**Set exercise**
Leave the pictures out and transcribe every record exactly.

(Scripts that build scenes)
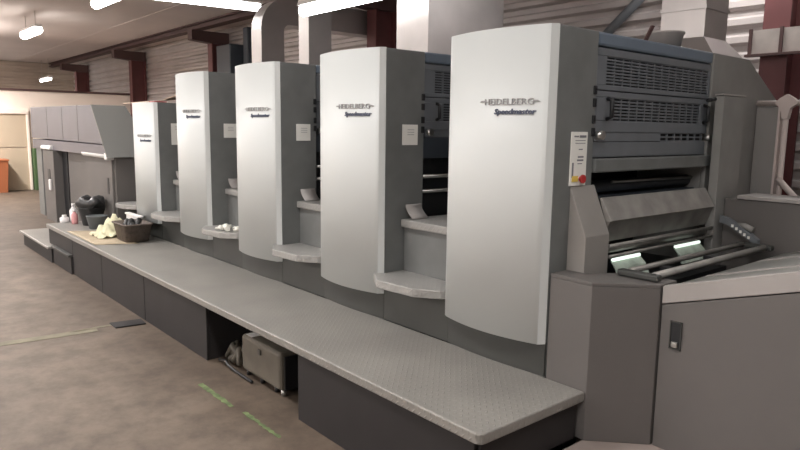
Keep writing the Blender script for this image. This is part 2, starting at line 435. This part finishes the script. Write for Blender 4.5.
    for z in (1.80, 1.74, 1.66, 1.60): obj('hinge', MB().box(xr-.004, xr+.006, 2.775, 2.80, z+dz-.02, z+dz+.02, .003), 'black', t)
    if k == 0:
        obj('cover_plate', MB().box(xg-.03, xg-.004, g0, g1, 1.475, 1.552, .004), 'guard', t)
        obj('projecting_bar', MB().box(xg-.03, xg+.028, g0-.002, g1+.07, 1.402, 1.470, .008), 'frame', t)
        obj('roller', MB().tube([(xr-.12, 2.81, 1.315), (xr-.12, 3.99, 1.315)], .035, 16), 'darkblue', t)
        obj('chrome_rod', MB().tube([(xr-.075, 3.10, 1.34), (xr-.075, 3.97, 1.335)], .008, 8), 'steel', t)
        obj('grip_plate', MB().box(xr-.3, xr-.06, 2.805, 3.995, 1.262, 1.272), 'darkblue', t)
        mb = MB().prism([(xr+.030, 1.278), (xr+.040, 1.282), (xr+.105, 1.172), (xr+.100, 1.168), (xr+.07, 1.16)], 1, 2.83, 3.93, .003)
        obj('metal_flap', mb, 'alu', t)
        mb = MB().prism([(xr+.095, 1.168), (xr+.07, 1.168), (xr+.03, 1.06), (xr+.055, 1.06)], 1, 2.83, 3.93)
        obj('flap_underside', mb, 'dullsteel', t)
        # near lower frame block with the sloping top
        mb = MB().prism([(xr, .20), (xr, 1.345), (xr+.10, 1.11), (xr+.10, .20)], 1, 2.625, 2.825, .004)
        obj('frame_block', mb, 'wing', t)
        for dx, z, r in ((.095, 1.045, .011), (.05, 1.02, .022), (.10, .995, .008)):
            obj('guide_rod', MB().tube([(xr+dx, 2.83, z), (xr+dx, 3.93, z)], r, 10), 'dullsteel', t)
        obj('catch_tray', MB().box(xr-.42, xr+.20, 2.83, 3.93, .80, .83), 'black', t)
        for y0, y1 in ((2.87, 3.14), (3.50, 3.80)):
            h = obj('lamp_plate', MB().prism([(xr+.085, .965), (xr+.090, .968), (xr+.125, .935), (xr+.150, .885), (xr+.14, .88), (xr+.11, .935)], 1, y0, y1, .002), 'glowplate', t)
            obj('lamp_strip', MB().tube([(xr+.092, y0+.01, .972), (xr+.092, y1-.01, .972)], .009, 8), 'worklamp', h)
        lb = obj('control_label', MB().box(xr, xr+.006, 2.61, 2.738, 1.345, 1.60, .001), 'paper', t)
        tag(lb, 'white instruction label with a red stop button')
        mb = MB()
        for (a, b, z0, z1) in ((2.63, 2.665, 1.575, 1.582), (2.672, 2.725, 1.573, 1.584), (2.64, 2.72, 1.558, 1.561), (2.64, 2.72, 1.545, 1.548), (2.67, 2.70, 1.515, 1.52), (2.665, 2.71, 1.478, 1.486), (2.66, 2.71, 1.462, 1.470), (2.665, 2.70, 1.448, 1.452), (2.622, 2.634, 1.385, 1.455)):
            obj('printed_line', MB().box(xr+.006, xr+.0075, a, b, z0, z1), 'print_', lb)
        yp = obj('button_plate', MB().box(xr+.006, xr+.009, 2.625, 2.672, 1.365, 1.392), 'yellow', lb)
        obj('stop_button', MB().tube([(xr+.006, 2.692, 1.377), (xr+.018, 2.692, 1.377)], .012, 12).tube([(xr+.018, 2.692, 1.377), (xr+.026, 2.692, 1.377)], .021, 16), 'red', lb)
    else:
        # interior of the gap on the right: panel, rods, walkway, steps
        gx0, gx1 = xr+.002, xr+PITCH-W-.024
        obj('cover_plate', MB().box(xg-.03, xg-.004, g0, g1, 1.42+dz, 1.552+dz, .004), 'darkblue', t)
        for z in (1.305, 1.21):
            obj('rod', MB().tube([(xg-.01, 2.81, z+dz), (xg-.01, 3.99, z+dz)], .012, 8), 'steel', t)
        o_ = obj('upper_step', MB().box(gx0, gx1, 2.615, 3.98, 1.0, 1.05, .008), 'tread', t)
        obj('riser', MB().box(gx0, gx1, 2.645, 2.67, .66, 1.0), 'frame', t)
        mb = MB().quads([[(gx0+.004+.07*s_*s_, y, 1.053+.085*(1-s_)) for y in (2.65, 2.78)] for s_ in (0, .2, .4, .6, .8, 1.)], thick=.003)
        obj('reflection_plate', mb, 'rim', t)  # added curved plate standing in for a bright reflection on the side panel
        a0, a1 = x0-.012, gx1
        pts = [(a0, 2.47), (a0, 2.645), (gx1, 2.645), (gx1, 2.494), (gx1-.13, 2.36), (a0+.155, 2.335), (a0, 2.45)]
        pts = [(a0+.034, 2.50), (a0+.034, 2.645), (gx1, 2.645), (gx1, 2.50), (gx1-.02, 2.455), (gx1-.15, 2.36), (a0+.155, 2.335), (a0-.004, 2.435), (a0-.004, 2.452), (a0+.030, 2.488)]
        obj('lower_step', MB().prism(pts, 2, .675, .725, .006), 'tread', t)
        obj('step_base', MB().box(gx0, gx1, 2.490, 2.66, .433, .675), 'skirt', t)
    if k == 4:
        a1 = xl-.004; a0 = a1-.44
        pts = [(a0, 2.40), (a0, 2.645), (a1, 2.645), (a1, 2.45), (a1-.12, 2.36), (a0+.10, 2.335)]
        obj('lower_step', MB().prism(pts, 2, .675, .725, .006), 'tread', t)
        obj('step_base', MB().box(a0+.02, a1, 2.490, 2.66, .433, .675), 'skirt', t)
    if notice:
        lb = obj('paper_notice', MB().box(xr, xr+.003, 2.62, 2.744, 1.505 if k < 4 else 1.41, 1.63), 'paper', t)
        for z in (1.60, 1.585, 1.57): obj('printed_line', MB().box(xr+.003, xr+.004, 2.66, 2.715, z-.003, z), 'chrome', lb)
    return t
U = ['nearest and largest press unit, with a red stop button on its right face',
     'fourth press unit from the left, directly left of the nearest unit',
     'third press unit from the left, middle one of the five',
     'second press unit from the left, with white gloves on the step right of the third',
     'lowest press unit with cardboard lying on top, farthest of the five']
U[3] = 'second press unit from the left, its step carrying white cotton gloves'
for k in range(5): unit(k, 2.077 if k < 4 else 1.84, U[k], k > 0)

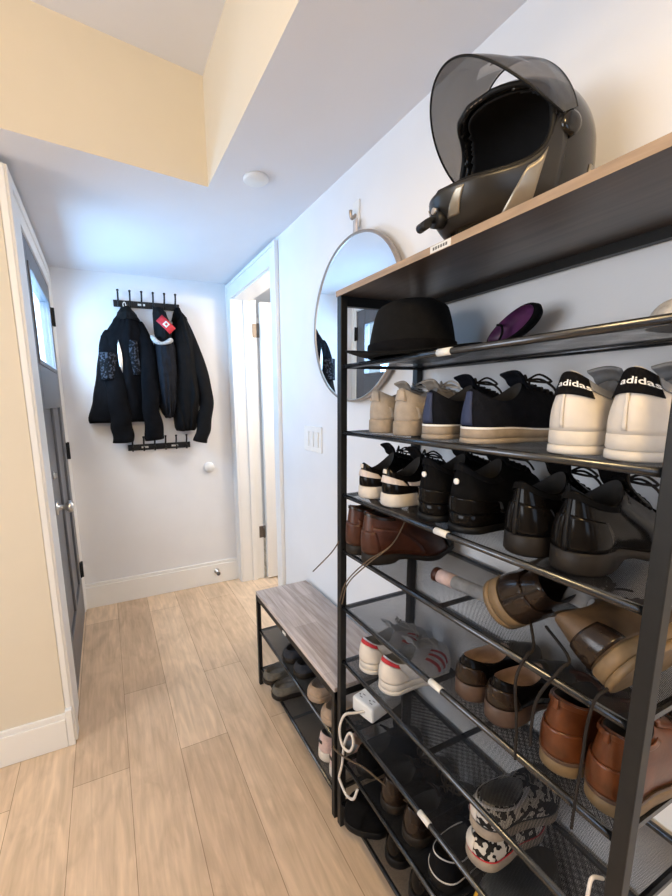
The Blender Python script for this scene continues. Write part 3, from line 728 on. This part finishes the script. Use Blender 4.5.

**The result**
Keep writing the Blender script for this image. This is part 2, starting at line 435. This part finishes the script. Write for Blender 4.5.
    for z in (1.80, 1.74, 1.66, 1.60): obj('hinge', MB().box(xr-.004, xr+.006, 2.775, 2.80, z+dz-.02, z+dz+.02, .003), 'black', t)
    if k == 0:
        obj('cover_plate', MB().box(xg-.03, xg-.004, g0, g1, 1.475, 1.552, .004), 'guard', t)
        obj('projecting_bar', MB().box(xg-.03, xg+.028, g0-.002, g1+.07, 1.402, 1.470, .008), 'frame', t)
        obj('roller', MB().tube([(xr-.12, 2.81, 1.315), (xr-.12, 3.99, 1.315)], .035, 16), 'darkblue', t)
        obj('chrome_rod', MB().tube([(xr-.075, 3.10, 1.34), (xr-.075, 3.97, 1.335)], .008, 8), 'steel', t)
        obj('grip_plate', MB().box(xr-.3, xr-.06, 2.805, 3.995, 1.262, 1.272), 'darkblue', t)
        mb = MB().prism([(xr+.030, 1.278), (xr+.040, 1.282), (xr+.105, 1.172), (xr+.100, 1.168), (xr+.07, 1.16)], 1, 2.83, 3.93, .003)
        obj('metal_flap', mb, 'alu', t)
        mb = MB().prism([(xr+.095, 1.168), (xr+.07, 1.168), (xr+.03, 1.06), (xr+.055, 1.06)], 1, 2.83, 3.93)
        obj('flap_underside', mb, 'dullsteel', t)
        # near lower frame block with the sloping top
        mb = MB().prism([(xr, .20), (xr, 1.345), (xr+.10, 1.11), (xr+.10, .20)], 1, 2.625, 2.825, .004)
        obj('frame_block', mb, 'wing', t)
        for dx, z, r in ((.095, 1.045, .011), (.05, 1.02, .022), (.10, .995, .008)):
            obj('guide_rod', MB().tube([(xr+dx, 2.83, z), (xr+dx, 3.93, z)], r, 10), 'dullsteel', t)
        obj('catch_tray', MB().box(xr-.42, xr+.20, 2.83, 3.93, .80, .83), 'black', t)
        for y0, y1 in ((2.87, 3.14), (3.50, 3.80)):
            h = obj('lamp_plate', MB().prism([(xr+.085, .965), (xr+.090, .968), (xr+.125, .935), (xr+.150, .885), (xr+.14, .88), (xr+.11, .935)], 1, y0, y1, .002), 'glowplate', t)
            obj('lamp_strip', MB().tube([(xr+.092, y0+.01, .972), (xr+.092, y1-.01, .972)], .009, 8), 'worklamp', h)
        lb = obj('control_label', MB().box(xr, xr+.006, 2.61, 2.738, 1.345, 1.60, .001), 'paper', t)
        tag(lb, 'white instruction label with a red stop button')
        mb = MB()
        for (a, b, z0, z1) in ((2.63, 2.665, 1.575, 1.582), (2.672, 2.725, 1.573, 1.584), (2.64, 2.72, 1.558, 1.561), (2.64, 2.72, 1.545, 1.548), (2.67, 2.70, 1.515, 1.52), (2.665, 2.71, 1.478, 1.486), (2.66, 2.71, 1.462, 1.470), (2.665, 2.70, 1.448, 1.452), (2.622, 2.634, 1.385, 1.455)):
            obj('printed_line', MB().box(xr+.006, xr+.0075, a, b, z0, z1), 'print_', lb)
        yp = obj('button_plate', MB().box(xr+.006, xr+.009, 2.625, 2.672, 1.365, 1.392), 'yellow', lb)
        obj('stop_button', MB().tube([(xr+.006, 2.692, 1.377), (xr+.018, 2.692, 1.377)], .012, 12).tube([(xr+.018, 2.692, 1.377), (xr+.026, 2.692, 1.377)], .021, 16), 'red', lb)
    else:
        # interior of the gap on the right: panel, rods, walkway, steps
        gx0, gx1 = xr+.002, xr+PITCH-W-.024
        obj('cover_plate', MB().box(xg-.03, xg-.004, g0, g1, 1.42+dz, 1.552+dz, .004), 'darkblue', t)
        for z in (1.305, 1.21):
            obj('rod', MB().tube([(xg-.01, 2.81, z+dz), (xg-.01, 3.99, z+dz)], .012, 8), 'steel', t)
        o_ = obj('upper_step', MB().box(gx0, gx1, 2.615, 3.98, 1.0, 1.05, .008), 'tread', t)
        obj('riser', MB().box(gx0, gx1, 2.645, 2.67, .66, 1.0), 'frame', t)
        mb = MB().quads([[(gx0+.004+.07*s_*s_, y, 1.053+.085*(1-s_)) for y in (2.65, 2.78)] for s_ in (0, .2, .4, .6, .8, 1.)], thick=.003)
        obj('reflection_plate', mb, 'rim', t)  # added curved plate standing in for a bright reflection on the side panel
        a0, a1 = x0-.012, gx1
        pts = [(a0, 2.47), (a0, 2.645), (gx1, 2.645), (gx1, 2.494), (gx1-.13, 2.36), (a0+.155, 2.335), (a0, 2.45)]
        pts = [(a0+.034, 2.50), (a0+.034, 2.645), (gx1, 2.645), (gx1, 2.50), (gx1-.02, 2.455), (gx1-.15, 2.36), (a0+.155, 2.335), (a0-.004, 2.435), (a0-.004, 2.452), (a0+.030, 2.488)]
        obj('lower_step', MB().prism(pts, 2, .675, .725, .006), 'tread', t)
        obj('step_base', MB().box(gx0, gx1, 2.490, 2.66, .433, .675), 'skirt', t)
    if k == 4:
        a1 = xl-.004; a0 = a1-.44
        pts = [(a0, 2.40), (a0, 2.645), (a1, 2.645), (a1, 2.45), (a1-.12, 2.36), (a0+.10, 2.335)]
        obj('lower_step', MB().prism(pts, 2, .675, .725, .006), 'tread', t)
        obj('step_base', MB().box(a0+.02, a1, 2.490, 2.66, .433, .675), 'skirt', t)
    if notice:
        lb = obj('paper_notice', MB().box(xr, xr+.003, 2.62, 2.744, 1.505 if k < 4 else 1.41, 1.63), 'paper', t)
        for z in (1.60, 1.585, 1.57): obj('printed_line', MB().box(xr+.003, xr+.004, 2.66, 2.715, z-.003, z), 'chrome', lb)
    return t
U = ['nearest and largest press unit, with a red stop button on its right face',
     'fourth press unit from the left, directly left of the nearest unit',
     'third press unit from the left, middle one of the five',
     'second press unit from the left, with white gloves on the step right of the third',
     'lowest press unit with cardboard lying on top, farthest of the five']
U[3] = 'second press unit from the left, its step carrying white cotton gloves'
for k in range(5): unit(k, 2.077 if k < 4 else 1.84, U[k], k > 0)

The Blender Python script for this scene continues. Write part 3, from line 728 on. This part finishes the script. Use Blender 4.5.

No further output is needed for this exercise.